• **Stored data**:
* * * * * * *
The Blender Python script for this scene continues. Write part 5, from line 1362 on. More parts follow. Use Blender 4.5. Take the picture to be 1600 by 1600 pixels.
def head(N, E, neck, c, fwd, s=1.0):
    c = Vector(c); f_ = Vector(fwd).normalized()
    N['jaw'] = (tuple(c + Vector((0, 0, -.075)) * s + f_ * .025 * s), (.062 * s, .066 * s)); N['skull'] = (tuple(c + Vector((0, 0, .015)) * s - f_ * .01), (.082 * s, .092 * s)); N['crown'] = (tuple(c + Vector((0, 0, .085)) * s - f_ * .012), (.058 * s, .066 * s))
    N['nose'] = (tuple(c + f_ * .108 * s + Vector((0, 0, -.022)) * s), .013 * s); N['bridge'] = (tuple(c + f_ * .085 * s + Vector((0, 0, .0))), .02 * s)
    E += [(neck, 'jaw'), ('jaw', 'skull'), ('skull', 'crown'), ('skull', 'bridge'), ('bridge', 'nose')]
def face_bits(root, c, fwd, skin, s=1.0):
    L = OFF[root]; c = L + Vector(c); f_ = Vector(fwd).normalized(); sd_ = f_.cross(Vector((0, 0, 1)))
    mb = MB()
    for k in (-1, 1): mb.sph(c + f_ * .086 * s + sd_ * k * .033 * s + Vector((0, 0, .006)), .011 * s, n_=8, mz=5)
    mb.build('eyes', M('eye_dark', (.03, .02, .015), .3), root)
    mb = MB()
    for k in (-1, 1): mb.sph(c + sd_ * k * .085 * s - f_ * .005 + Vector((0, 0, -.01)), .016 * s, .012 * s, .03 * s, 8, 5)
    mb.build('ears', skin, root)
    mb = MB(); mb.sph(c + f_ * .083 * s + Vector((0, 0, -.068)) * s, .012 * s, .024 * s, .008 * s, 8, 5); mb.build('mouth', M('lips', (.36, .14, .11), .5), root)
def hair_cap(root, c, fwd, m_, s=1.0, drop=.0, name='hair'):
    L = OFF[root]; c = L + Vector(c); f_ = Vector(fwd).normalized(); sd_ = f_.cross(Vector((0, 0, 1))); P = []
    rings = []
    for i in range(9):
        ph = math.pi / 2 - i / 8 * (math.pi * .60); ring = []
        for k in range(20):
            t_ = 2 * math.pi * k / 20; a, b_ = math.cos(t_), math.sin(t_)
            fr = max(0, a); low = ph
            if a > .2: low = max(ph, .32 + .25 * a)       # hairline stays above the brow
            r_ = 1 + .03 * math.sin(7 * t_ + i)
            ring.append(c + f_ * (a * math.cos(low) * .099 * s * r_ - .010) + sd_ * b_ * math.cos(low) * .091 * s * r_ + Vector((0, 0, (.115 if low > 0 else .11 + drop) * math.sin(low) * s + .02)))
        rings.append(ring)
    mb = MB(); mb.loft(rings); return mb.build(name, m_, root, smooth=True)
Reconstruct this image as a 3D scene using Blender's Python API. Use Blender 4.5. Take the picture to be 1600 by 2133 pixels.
* * * * * * *
• **Task brief**: Reproduce the records above exactly as they appear.

• **Written answer**:
The Blender Python script for this scene continues. Write part 5, from line 1362 on. More parts follow. Use Blender 4.5. Take the picture to be 1600 by 1600 pixels.
def head(N, E, neck, c, fwd, s=1.0):
    c = Vector(c); f_ = Vector(fwd).normalized()
    N['jaw'] = (tuple(c + Vector((0, 0, -.075)) * s + f_ * .025 * s), (.062 * s, .066 * s)); N['skull'] = (tuple(c + Vector((0, 0, .015)) * s - f_ * .01), (.082 * s, .092 * s)); N['crown'] = (tuple(c + Vector((0, 0, .085)) * s - f_ * .012), (.058 * s, .066 * s))
    N['nose'] = (tuple(c + f_ * .108 * s + Vector((0, 0, -.022)) * s), .013 * s); N['bridge'] = (tuple(c + f_ * .085 * s + Vector((0, 0, .0))), .02 * s)
    E += [(neck, 'jaw'), ('jaw', 'skull'), ('skull', 'crown'), ('skull', 'bridge'), ('bridge', 'nose')]
def face_bits(root, c, fwd, skin, s=1.0):
    L = OFF[root]; c = L + Vector(c); f_ = Vector(fwd).normalized(); sd_ = f_.cross(Vector((0, 0, 1)))
    mb = MB()
    for k in (-1, 1): mb.sph(c + f_ * .086 * s + sd_ * k * .033 * s + Vector((0, 0, .006)), .011 * s, n_=8, mz=5)
    mb.build('eyes', M('eye_dark', (.03, .02, .015), .3), root)
    mb = MB()
    for k in (-1, 1): mb.sph(c + sd_ * k * .085 * s - f_ * .005 + Vector((0, 0, -.01)), .016 * s, .012 * s, .03 * s, 8, 5)
    mb.build('ears', skin, root)
    mb = MB(); mb.sph(c + f_ * .083 * s + Vector((0, 0, -.068)) * s, .012 * s, .024 * s, .008 * s, 8, 5); mb.build('mouth', M('lips', (.36, .14, .11), .5), root)
def hair_cap(root, c, fwd, m_, s=1.0, drop=.0, name='hair'):
    L = OFF[root]; c = L + Vector(c); f_ = Vector(fwd).normalized(); sd_ = f_.cross(Vector((0, 0, 1))); P = []
    rings = []
    for i in range(9):
        ph = math.pi / 2 - i / 8 * (math.pi * .60); ring = []
        for k in range(20):
            t_ = 2 * math.pi * k / 20; a, b_ = math.cos(t_), math.sin(t_)
            fr = max(0, a); low = ph
            if a > .2: low = max(ph, .32 + .25 * a)       # hairline stays above the brow
            r_ = 1 + .03 * math.sin(7 * t_ + i)
            ring.append(c + f_ * (a * math.cos(low) * .099 * s * r_ - .010) + sd_ * b_ * math.cos(low) * .091 * s * r_ + Vector((0, 0, (.115 if low > 0 else .11 + drop) * math.sin(low) * s + .02)))
        rings.append(ring)
    mb = MB(); mb.loft(rings); return mb.build(name, m_, root, smooth=True)
Reconstruct this image as a 3D scene using Blender's Python API. Use Blender 4.5. Take the picture to be 1600 by 2133 pixels.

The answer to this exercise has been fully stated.